International

Afghan law barring violence against women stalls, UN says

Measure banning 22 harmful practices against women and girls, including rape and child marriage, faces challenges

Afghan women listen to a speaker at a political gathering in Kabul on Sept. 26, 2013.
Shah Marai/AFP

While Afghan women and girls are increasingly coming forward to report incidents of abuse, signifying greater awareness of a landmark law barring violence against them, prosecution of those crimes isn’t rising along with it, a U.N. report revealed on Sunday.

The report showed that 650 incidents of violence against women and girls were reported to authorities across 18 different Afghan provinces between October 2012 and September 2013, representing a 28 percent increase from the previous year.

However, the Elimination of Violence Against Women law (EVAW) was applied to just 109 of those reported incidents, or 17 percent of cases, representing a meager 2 percent increase from the 15 percent of reported cases to which EVAW was applied the year before.

EVAW, which was implemented by presidential decree in 2009, bans 22 different harmful practices against women and girls – including rape, physical violence, child marriage, forced marriage and the denial of rights to education or work.

Adding to the report, the Afghan Department of Women’s Affairs recorded an additional 1,019 incidents of violence against women and girls — meaning it had tracked far more cases than police and prosecutors. This gap, the authors wrote, “suggests that many Afghan women (and their families) still remained reluctant to approach police and prosecutors with their complaints.” In fact, “most incidents of violence against women still remain largely underreported, especially in rural areas, due to social norms and cultural restrains,” the report said.

“The landmark law on the Elimination of Violence against Women was a huge achievement for all Afghans,” Navi Pillay, the U.N. High Commissioner for Human Rights, said in a released statement. “But implementation has been slow and uneven, with police still reluctant to enforce the legal prohibition against violence and harmful practices, and prosecutors and courts slow to enforce the legal protections in the law.”

Legal troubles

Legislative developments within the last year have set back efforts to curb violence against women and girls, the report's authors said. In May, for example, the Afghan parliament held a debate in which some members criticized portions of the EVAW law as “un-Islamic” – specifically, its prohibition of child marriage, forced marriage and restrictions on women’s access to health care and education. 

EVAW, which was signed by President Hamid Karzai, was never ratified by parliament, and some activists fear the legislative body could amend or overturn it in the future.

The lower house of parliament also recently passed a draft criminal-procedure code which would bar a woman’s relatives from testifying in any criminal cases dealing with violence against her, with the aim of keeping abuse “private,” the authors wrote.
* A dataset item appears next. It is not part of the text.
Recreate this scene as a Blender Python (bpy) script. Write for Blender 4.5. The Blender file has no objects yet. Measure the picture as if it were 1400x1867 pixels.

But since violence against Afghan women often takes place in the domestic sphere, the authors argued that prosecuting the perpetrators of the violence would be virtually impossible without family testimony. As of this month, the draft code is still pending a vote in the upper house of parliament.

Furthermore, earlier this year the government reduced its quota to reserve 25 percent of elected seats for women to 20 percent, and eliminated the requirement for positions at the local level.

The report said that 2013 saw “continuing attacks on women in public life,” with two senior policewomen killed in Helmand province over the summer and another one shot on Dec. 5, and two female senators and their families attacked in August.

'A long way to go'

The authors surmised that the government’s past failure to prosecute crimes against women and girls may have contributed to its limited capacity to process current cases – but is also likely due to what they said is a pervasive pressure to resolve family affairs through mediation or other informal practices. In such cases, decisions are often made by powerful men in the community and based on religious interpretations of the law – which sometimes leave women and girls facing “further victimization.”

Women and girls who run away from home to flee abuse are sometimes considered to have attempted “zina,” an Arabic term for premarital sex, which violates religious law. Though Afghanistan’s highest court and attorney general’s office have said that women shouldn’t be punished for running away from home, authorities in three provinces continue to imprison women for it.

According to the U.N. report, the UNAMA’s field monitors had observed “negative attitudes towards the EVAW laws as well as a reluctance to apply it” among many judicial and law-enforcement officers, which “discouraged women from reporting violence perpetrated against them.”

As a means of combating violence against women and girls, the report recommended bringing more women into the Afghan police force, of which they currently constitute just 1 percent; establishing a system to track incidents of violence against them; and increasing funding and training for EVAW commissions in each province to enable more follow-up on cases.

“The government has a long way to go to fully protect women and girls through implementation of EVAW law,” the authors wrote, but that improvements are “clear, apparent and achievable.”